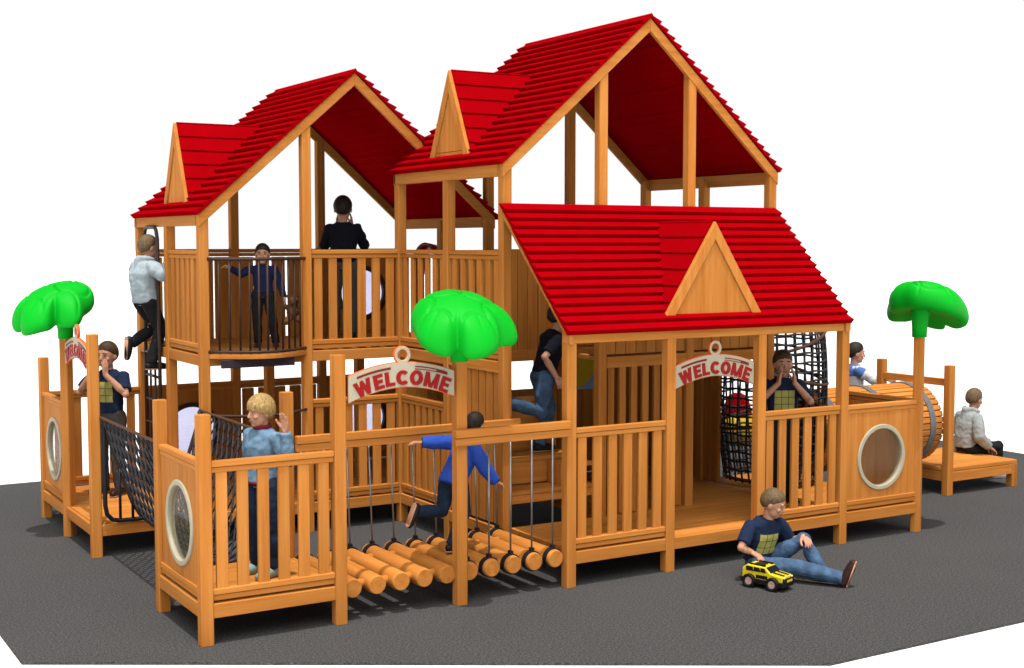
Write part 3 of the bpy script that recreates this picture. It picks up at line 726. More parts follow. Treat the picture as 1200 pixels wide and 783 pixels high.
def bake(mb, name, mat, parent, voxel=.006, smooth=4, disp=0.0, tex=None, off=(0, 0, 0), factor=.5):
    me = bpy.data.meshes.new(name); me.from_pydata([V(v) + V(off) for v in mb.v], [], mb.f)
    bm = bmesh.new(); bm.from_mesh(me); bmesh.ops.remove_doubles(bm, verts=bm.verts, dist=1e-6); bmesh.ops.recalc_face_normals(bm, faces=bm.faces); bm.to_mesh(me); bm.free()
    o = bpy.data.objects.new(name, me); COL.objects.link(o)
    r = o.modifiers.new('r', 'REMESH'); r.mode = 'VOXEL'; r.voxel_size = voxel
    if disp:
        s = o.modifiers.new('s0', 'SMOOTH'); s.iterations = 3
        d = o.modifiers.new('d', 'DISPLACE'); d.texture = tex or _cl; d.strength = disp; d.mid_level = .5; d.texture_coords = 'LOCAL'
    s = o.modifiers.new('s', 'SMOOTH'); s.iterations = smooth; s.factor = factor
    dg = bpy.context.evaluated_depsgraph_get(); dg.update()
    nm = bpy.data.meshes.new_from_object(o.evaluated_get(dg)); bpy.data.objects.remove(o); bpy.data.meshes.remove(me)
    nm.name = name; nm.materials.clear(); nm.materials.append(M[mat])
    nm.polygons.foreach_set('use_smooth', [True] * len(nm.polygons))
    return link(name, nm, parent)
def cap(mb, pts, rs, flat0=False, flat1=False):
    pts = [V(p) for p in pts]; mb.tube(pts, rs, 'skin', 14)
    for i, (p, r) in enumerate(zip(pts, rs)):
        if (i == 0 and flat0) or (i == len(pts) - 1 and flat1): continue
        mb.sphere(p, r * .995, 'skin', 14, 8)
def loft(mb, rings, side):
    """rings: (centre, half width, half depth); side: vector across the body"""
    n = 24; vs = []; C = [V(r[0]) for r in rings]
    for i, (c, hw, hd) in enumerate(rings):
        t = (C[min(i + 1, len(C) - 1)] - C[max(i - 1, 0)]).normalized(); x = (V(side) - t * V(side).dot(t)).normalized(); y = t.cross(x)
        for k in range(n):
            a = 2 * math.pi * k / n; ca, sa = math.cos(a), math.sin(a)
            e = lambda v: math.copysign(abs(v) ** .85, v)
            vs.append(V(c) + x * hw * e(ca) + y * hd * e(sa))
    fs = [list(range(n))[::-1], [(len(rings) - 1) * n + k for k in range(n)]]
    for i in range(len(rings) - 1):
        for k in range(n): fs.append((i * n + k, i * n + (k + 1) % n, (i + 1) * n + (k + 1) % n, (i + 1) * n + k))
    mb.add(vs, fs, 'skin', True)
def hand(mb, w, d, n, th, k, curl=25, spread=5):
    w, d, n = V(w), V(d).normalized(), V(n); n = (n - d * n.dot(d)).normalized(); t = d.cross(n)
    if t.dot(V(th)) < 0: t = -t
    kn = []
    for i in range(4):
        s = (1.5 - i) * .0165 * k; ln = (.066, .070, .067, .060)[i] * k
        q = w + d * ln + t * s - n * .002; kn.append(q)
        cap(mb, [w + t * s * .55 + d * .008 * k, q], [.0135 * k, .0115 * k])
    for i in range(4):
        fl = (.054, .060, .056, .044)[i] * k; p = kn[i]; an = R(curl) * .8; sp = R((1.5 - i) * spread); pts = [p]; rs = [.0088 * k, .0084 * k, .0078 * k, .0068 * k]
        for seg, fr in enumerate((.42, .32, .26)):
            dd = (d * math.cos(an) + n * math.sin(an)); dd = dd * math.cos(sp) + t * math.sin(sp); p = p + dd * fl * fr; pts.append(p); an += R(curl)
        cap(mb, pts, rs)
    p0 = w + d * .016 * k + t * .018 * k; p1 = p0 + (d * .62 + t * .62 + n * .35).normalized() * .034 * k; p2 = p1 + (d * .85 + t * .30 + n * .40).normalized() * .028 * k; p3 = p2 + (d * .95 + t * .05 + n * .4).normalized() * .020 * k
    cap(mb, [p0, p1, p2, p3], [.014 * k, .0115 * k, .0095 * k, .008 * k])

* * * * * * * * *

TASK:
Copy every line of the data word for word, omitting the images.

EXPECTED OUTPUT:
Write part 3 of the bpy script that recreates this picture. It picks up at line 726. More parts follow. Treat the picture as 1200 pixels wide and 783 pixels high.
def bake(mb, name, mat, parent, voxel=.006, smooth=4, disp=0.0, tex=None, off=(0, 0, 0), factor=.5):
    me = bpy.data.meshes.new(name); me.from_pydata([V(v) + V(off) for v in mb.v], [], mb.f)
    bm = bmesh.new(); bm.from_mesh(me); bmesh.ops.remove_doubles(bm, verts=bm.verts, dist=1e-6); bmesh.ops.recalc_face_normals(bm, faces=bm.faces); bm.to_mesh(me); bm.free()
    o = bpy.data.objects.new(name, me); COL.objects.link(o)
    r = o.modifiers.new('r', 'REMESH'); r.mode = 'VOXEL'; r.voxel_size = voxel
    if disp:
        s = o.modifiers.new('s0', 'SMOOTH'); s.iterations = 3
        d = o.modifiers.new('d', 'DISPLACE'); d.texture = tex or _cl; d.strength = disp; d.mid_level = .5; d.texture_coords = 'LOCAL'
    s = o.modifiers.new('s', 'SMOOTH'); s.iterations = smooth; s.factor = factor
    dg = bpy.context.evaluated_depsgraph_get(); dg.update()
    nm = bpy.data.meshes.new_from_object(o.evaluated_get(dg)); bpy.data.objects.remove(o); bpy.data.meshes.remove(me)
    nm.name = name; nm.materials.clear(); nm.materials.append(M[mat])
    nm.polygons.foreach_set('use_smooth', [True] * len(nm.polygons))
    return link(name, nm, parent)
def cap(mb, pts, rs, flat0=False, flat1=False):
    pts = [V(p) for p in pts]; mb.tube(pts, rs, 'skin', 14)
    for i, (p, r) in enumerate(zip(pts, rs)):
        if (i == 0 and flat0) or (i == len(pts) - 1 and flat1): continue
        mb.sphere(p, r * .995, 'skin', 14, 8)
def loft(mb, rings, side):
    """rings: (centre, half width, half depth); side: vector across the body"""
    n = 24; vs = []; C = [V(r[0]) for r in rings]
    for i, (c, hw, hd) in enumerate(rings):
        t = (C[min(i + 1, len(C) - 1)] - C[max(i - 1, 0)]).normalized(); x = (V(side) - t * V(side).dot(t)).normalized(); y = t.cross(x)
        for k in range(n):
            a = 2 * math.pi * k / n; ca, sa = math.cos(a), math.sin(a)
            e = lambda v: math.copysign(abs(v) ** .85, v)
            vs.append(V(c) + x * hw * e(ca) + y * hd * e(sa))
    fs = [list(range(n))[::-1], [(len(rings) - 1) * n + k for k in range(n)]]
    for i in range(len(rings) - 1):
        for k in range(n): fs.append((i * n + k, i * n + (k + 1) % n, (i + 1) * n + (k + 1) % n, (i + 1) * n + k))
    mb.add(vs, fs, 'skin', True)
def hand(mb, w, d, n, th, k, curl=25, spread=5):
    w, d, n = V(w), V(d).normalized(), V(n); n = (n - d * n.dot(d)).normalized(); t = d.cross(n)
    if t.dot(V(th)) < 0: t = -t
    kn = []
    for i in range(4):
        s = (1.5 - i) * .0165 * k; ln = (.066, .070, .067, .060)[i] * k
        q = w + d * ln + t * s - n * .002; kn.append(q)
        cap(mb, [w + t * s * .55 + d * .008 * k, q], [.0135 * k, .0115 * k])
    for i in range(4):
        fl = (.054, .060, .056, .044)[i] * k; p = kn[i]; an = R(curl) * .8; sp = R((1.5 - i) * spread); pts = [p]; rs = [.0088 * k, .0084 * k, .0078 * k, .0068 * k]
        for seg, fr in enumerate((.42, .32, .26)):
            dd = (d * math.cos(an) + n * math.sin(an)); dd = dd * math.cos(sp) + t * math.sin(sp); p = p + dd * fl * fr; pts.append(p); an += R(curl)
        cap(mb, pts, rs)
    p0 = w + d * .016 * k + t * .018 * k; p1 = p0 + (d * .62 + t * .62 + n * .35).normalized() * .034 * k; p2 = p1 + (d * .85 + t * .30 + n * .40).normalized() * .028 * k; p3 = p2 + (d * .95 + t * .05 + n * .4).normalized() * .020 * k
    cap(mb, [p0, p1, p2, p3], [.014 * k, .0115 * k, .0095 * k, .008 * k])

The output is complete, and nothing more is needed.